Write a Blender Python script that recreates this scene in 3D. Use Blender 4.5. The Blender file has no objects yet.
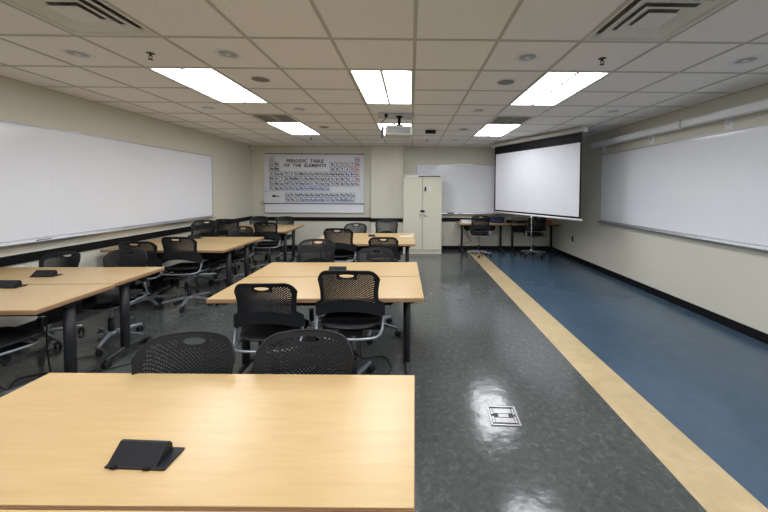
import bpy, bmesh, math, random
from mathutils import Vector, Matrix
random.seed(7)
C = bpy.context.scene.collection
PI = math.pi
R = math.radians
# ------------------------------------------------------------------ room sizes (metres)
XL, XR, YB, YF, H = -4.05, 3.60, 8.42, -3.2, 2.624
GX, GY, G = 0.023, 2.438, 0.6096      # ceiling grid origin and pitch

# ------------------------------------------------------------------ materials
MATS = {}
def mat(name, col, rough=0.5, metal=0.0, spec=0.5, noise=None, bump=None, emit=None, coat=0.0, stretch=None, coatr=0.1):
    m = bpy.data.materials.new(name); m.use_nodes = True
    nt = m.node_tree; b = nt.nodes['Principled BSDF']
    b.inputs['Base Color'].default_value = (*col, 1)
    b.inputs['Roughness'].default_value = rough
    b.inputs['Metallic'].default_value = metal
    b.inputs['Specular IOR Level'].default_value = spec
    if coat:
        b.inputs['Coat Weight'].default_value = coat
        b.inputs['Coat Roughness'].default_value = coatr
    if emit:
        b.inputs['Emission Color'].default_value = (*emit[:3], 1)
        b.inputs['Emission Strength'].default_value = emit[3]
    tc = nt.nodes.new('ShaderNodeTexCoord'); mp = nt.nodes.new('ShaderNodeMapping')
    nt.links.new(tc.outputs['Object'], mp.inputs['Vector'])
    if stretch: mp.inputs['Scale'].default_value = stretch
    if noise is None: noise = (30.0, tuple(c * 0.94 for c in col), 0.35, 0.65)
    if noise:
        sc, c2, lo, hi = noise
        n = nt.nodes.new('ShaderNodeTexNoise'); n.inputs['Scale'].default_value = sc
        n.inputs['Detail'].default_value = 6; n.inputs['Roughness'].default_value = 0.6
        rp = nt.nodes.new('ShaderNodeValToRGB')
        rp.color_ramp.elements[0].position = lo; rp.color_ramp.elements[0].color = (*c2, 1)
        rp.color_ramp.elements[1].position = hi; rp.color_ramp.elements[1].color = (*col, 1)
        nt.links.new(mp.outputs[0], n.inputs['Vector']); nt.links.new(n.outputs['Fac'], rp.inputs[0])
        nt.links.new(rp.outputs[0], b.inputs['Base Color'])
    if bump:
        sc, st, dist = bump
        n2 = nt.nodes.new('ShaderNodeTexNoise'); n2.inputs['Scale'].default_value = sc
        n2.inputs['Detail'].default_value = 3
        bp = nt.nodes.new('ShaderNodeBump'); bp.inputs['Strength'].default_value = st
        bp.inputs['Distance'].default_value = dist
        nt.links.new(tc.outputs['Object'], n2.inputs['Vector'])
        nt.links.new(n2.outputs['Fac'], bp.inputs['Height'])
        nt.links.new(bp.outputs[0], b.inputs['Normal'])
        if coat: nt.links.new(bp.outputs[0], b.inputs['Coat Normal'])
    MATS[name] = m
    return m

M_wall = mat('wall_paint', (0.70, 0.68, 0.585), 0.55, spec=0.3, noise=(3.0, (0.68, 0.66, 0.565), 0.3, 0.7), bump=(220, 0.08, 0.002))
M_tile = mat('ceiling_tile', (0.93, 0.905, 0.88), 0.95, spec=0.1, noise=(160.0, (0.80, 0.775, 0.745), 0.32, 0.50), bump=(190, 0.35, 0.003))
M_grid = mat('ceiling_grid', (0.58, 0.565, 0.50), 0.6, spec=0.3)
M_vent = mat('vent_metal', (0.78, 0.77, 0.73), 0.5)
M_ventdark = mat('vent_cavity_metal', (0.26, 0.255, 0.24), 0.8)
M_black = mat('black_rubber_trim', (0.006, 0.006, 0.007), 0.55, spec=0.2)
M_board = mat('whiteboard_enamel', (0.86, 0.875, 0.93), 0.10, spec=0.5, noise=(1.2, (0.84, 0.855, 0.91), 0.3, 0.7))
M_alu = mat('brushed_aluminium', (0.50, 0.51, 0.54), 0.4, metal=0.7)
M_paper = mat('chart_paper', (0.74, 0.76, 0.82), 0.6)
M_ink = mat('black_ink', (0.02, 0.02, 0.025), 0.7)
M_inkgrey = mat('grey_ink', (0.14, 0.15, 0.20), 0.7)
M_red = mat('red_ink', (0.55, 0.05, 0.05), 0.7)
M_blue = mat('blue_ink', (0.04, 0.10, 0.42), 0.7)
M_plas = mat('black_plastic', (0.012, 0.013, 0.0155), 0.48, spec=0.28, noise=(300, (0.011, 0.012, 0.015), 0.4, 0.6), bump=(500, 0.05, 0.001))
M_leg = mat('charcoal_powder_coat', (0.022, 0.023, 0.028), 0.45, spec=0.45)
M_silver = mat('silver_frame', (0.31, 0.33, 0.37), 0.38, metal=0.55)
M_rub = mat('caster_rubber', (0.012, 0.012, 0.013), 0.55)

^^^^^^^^

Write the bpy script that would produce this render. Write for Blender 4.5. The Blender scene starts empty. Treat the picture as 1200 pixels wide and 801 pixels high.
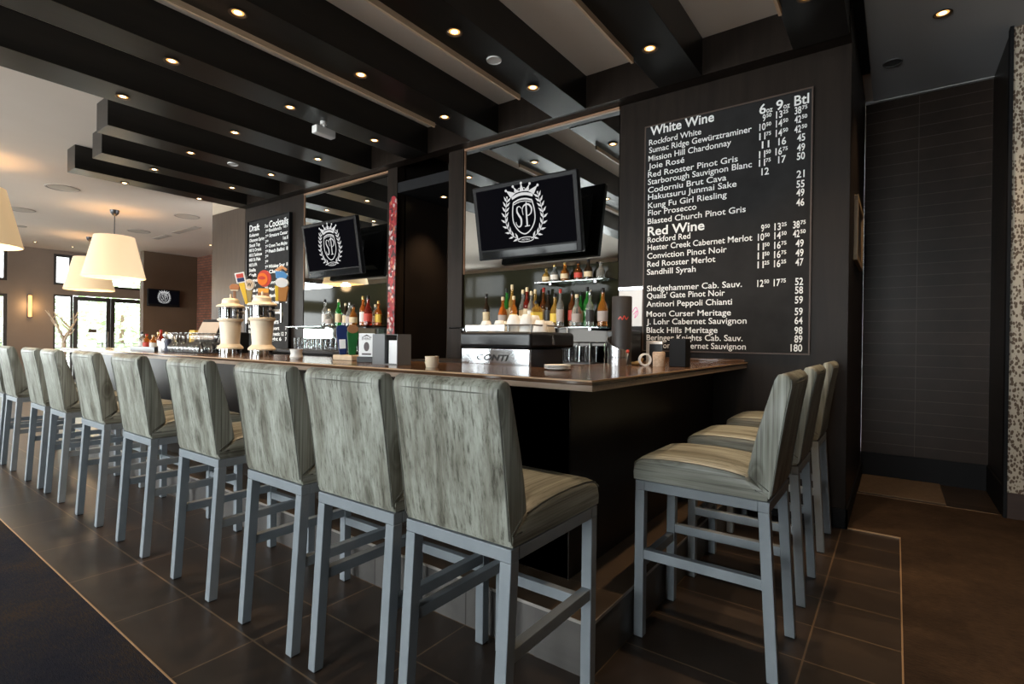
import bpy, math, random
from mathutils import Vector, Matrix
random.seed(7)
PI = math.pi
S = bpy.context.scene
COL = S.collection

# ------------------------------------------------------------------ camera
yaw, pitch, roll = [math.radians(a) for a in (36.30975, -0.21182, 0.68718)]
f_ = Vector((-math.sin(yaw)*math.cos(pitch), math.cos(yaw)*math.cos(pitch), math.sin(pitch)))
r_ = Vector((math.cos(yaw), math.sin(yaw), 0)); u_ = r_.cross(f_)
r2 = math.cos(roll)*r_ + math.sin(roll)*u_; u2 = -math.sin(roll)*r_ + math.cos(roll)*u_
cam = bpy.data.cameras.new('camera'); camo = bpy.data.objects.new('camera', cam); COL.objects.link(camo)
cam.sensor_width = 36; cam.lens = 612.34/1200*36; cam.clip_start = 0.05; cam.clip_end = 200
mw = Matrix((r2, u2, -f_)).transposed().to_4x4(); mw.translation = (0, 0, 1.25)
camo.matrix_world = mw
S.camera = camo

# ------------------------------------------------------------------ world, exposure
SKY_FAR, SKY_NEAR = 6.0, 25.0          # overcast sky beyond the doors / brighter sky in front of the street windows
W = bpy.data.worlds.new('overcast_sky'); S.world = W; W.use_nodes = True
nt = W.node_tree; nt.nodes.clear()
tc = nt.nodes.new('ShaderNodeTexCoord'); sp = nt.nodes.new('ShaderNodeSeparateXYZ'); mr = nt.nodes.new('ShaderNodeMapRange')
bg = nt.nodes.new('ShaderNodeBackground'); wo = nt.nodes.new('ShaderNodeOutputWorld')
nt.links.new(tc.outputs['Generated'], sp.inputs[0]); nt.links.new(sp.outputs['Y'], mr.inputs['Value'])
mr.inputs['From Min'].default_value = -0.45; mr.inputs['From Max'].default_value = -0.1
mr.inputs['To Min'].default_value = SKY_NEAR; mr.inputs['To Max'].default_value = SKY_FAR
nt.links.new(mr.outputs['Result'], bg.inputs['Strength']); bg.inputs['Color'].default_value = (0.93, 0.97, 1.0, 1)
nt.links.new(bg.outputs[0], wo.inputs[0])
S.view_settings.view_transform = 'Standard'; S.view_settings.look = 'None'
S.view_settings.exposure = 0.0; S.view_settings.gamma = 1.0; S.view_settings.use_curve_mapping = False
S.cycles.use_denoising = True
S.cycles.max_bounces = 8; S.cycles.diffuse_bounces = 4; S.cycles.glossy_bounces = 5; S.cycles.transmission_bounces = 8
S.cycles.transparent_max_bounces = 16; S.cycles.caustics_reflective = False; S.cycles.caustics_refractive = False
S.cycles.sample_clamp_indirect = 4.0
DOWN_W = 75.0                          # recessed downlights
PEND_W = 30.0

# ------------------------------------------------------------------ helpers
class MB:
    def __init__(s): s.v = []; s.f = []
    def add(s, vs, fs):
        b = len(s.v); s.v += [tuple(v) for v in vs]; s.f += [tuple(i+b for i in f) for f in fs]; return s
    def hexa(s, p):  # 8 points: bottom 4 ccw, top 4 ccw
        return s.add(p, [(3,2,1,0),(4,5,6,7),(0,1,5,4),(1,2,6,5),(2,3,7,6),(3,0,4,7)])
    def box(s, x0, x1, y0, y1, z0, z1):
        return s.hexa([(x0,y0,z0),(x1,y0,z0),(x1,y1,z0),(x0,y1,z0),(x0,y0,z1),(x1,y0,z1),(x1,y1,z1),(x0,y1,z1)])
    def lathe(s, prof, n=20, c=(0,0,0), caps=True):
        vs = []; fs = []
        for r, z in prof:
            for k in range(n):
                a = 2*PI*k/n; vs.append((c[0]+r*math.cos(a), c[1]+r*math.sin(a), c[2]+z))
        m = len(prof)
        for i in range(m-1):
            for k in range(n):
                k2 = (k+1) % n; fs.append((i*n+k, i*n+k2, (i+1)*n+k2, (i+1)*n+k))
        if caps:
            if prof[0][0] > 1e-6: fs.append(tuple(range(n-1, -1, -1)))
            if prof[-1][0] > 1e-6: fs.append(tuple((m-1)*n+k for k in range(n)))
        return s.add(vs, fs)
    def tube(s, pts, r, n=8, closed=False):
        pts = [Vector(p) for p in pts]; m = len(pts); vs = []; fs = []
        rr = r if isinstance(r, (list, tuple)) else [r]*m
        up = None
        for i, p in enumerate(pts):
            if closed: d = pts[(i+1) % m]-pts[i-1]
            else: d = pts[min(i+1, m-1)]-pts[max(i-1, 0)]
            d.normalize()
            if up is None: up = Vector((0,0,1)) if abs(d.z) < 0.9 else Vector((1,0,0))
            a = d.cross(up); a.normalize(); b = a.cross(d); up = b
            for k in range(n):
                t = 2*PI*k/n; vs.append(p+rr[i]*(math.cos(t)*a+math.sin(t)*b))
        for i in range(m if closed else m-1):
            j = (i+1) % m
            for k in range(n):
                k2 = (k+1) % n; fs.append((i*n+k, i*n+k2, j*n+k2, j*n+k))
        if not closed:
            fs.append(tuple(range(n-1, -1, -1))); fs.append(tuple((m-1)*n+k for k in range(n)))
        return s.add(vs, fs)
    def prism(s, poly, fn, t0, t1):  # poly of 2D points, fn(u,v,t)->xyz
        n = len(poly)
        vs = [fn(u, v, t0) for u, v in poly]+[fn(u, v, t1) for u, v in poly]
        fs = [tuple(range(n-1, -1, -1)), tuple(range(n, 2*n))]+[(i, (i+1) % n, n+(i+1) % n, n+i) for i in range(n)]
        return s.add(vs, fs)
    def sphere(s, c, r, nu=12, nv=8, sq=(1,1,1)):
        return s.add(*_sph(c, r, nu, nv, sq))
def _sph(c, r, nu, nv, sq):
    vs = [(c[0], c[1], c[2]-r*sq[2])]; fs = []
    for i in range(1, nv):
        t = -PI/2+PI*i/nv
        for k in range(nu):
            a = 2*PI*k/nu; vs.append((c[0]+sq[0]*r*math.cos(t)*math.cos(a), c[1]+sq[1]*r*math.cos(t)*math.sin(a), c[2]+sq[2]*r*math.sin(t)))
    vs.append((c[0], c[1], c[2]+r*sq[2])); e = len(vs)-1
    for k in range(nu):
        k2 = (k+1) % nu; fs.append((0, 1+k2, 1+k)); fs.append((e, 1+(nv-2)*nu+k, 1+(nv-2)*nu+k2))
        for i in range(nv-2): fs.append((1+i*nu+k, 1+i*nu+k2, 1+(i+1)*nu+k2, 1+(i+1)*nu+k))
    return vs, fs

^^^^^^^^

Goal: Quote the lines above exactly, starting with the one that has "Write the bpy" and ending with the one that has "S.camera = camo"; drop the pictures and include nothing else.

Reply:
Write the bpy script that would produce this render. Write for Blender 4.5. The Blender scene starts empty. Treat the picture as 1200 pixels wide and 801 pixels high.
import bpy, math, random
from mathutils import Vector, Matrix
random.seed(7)
PI = math.pi
S = bpy.context.scene
COL = S.collection

# ------------------------------------------------------------------ camera
yaw, pitch, roll = [math.radians(a) for a in (36.30975, -0.21182, 0.68718)]
f_ = Vector((-math.sin(yaw)*math.cos(pitch), math.cos(yaw)*math.cos(pitch), math.sin(pitch)))
r_ = Vector((math.cos(yaw), math.sin(yaw), 0)); u_ = r_.cross(f_)
r2 = math.cos(roll)*r_ + math.sin(roll)*u_; u2 = -math.sin(roll)*r_ + math.cos(roll)*u_
cam = bpy.data.cameras.new('camera'); camo = bpy.data.objects.new('camera', cam); COL.objects.link(camo)
cam.sensor_width = 36; cam.lens = 612.34/1200*36; cam.clip_start = 0.05; cam.clip_end = 200
mw = Matrix((r2, u2, -f_)).transposed().to_4x4(); mw.translation = (0, 0, 1.25)
camo.matrix_world = mw
S.camera = camo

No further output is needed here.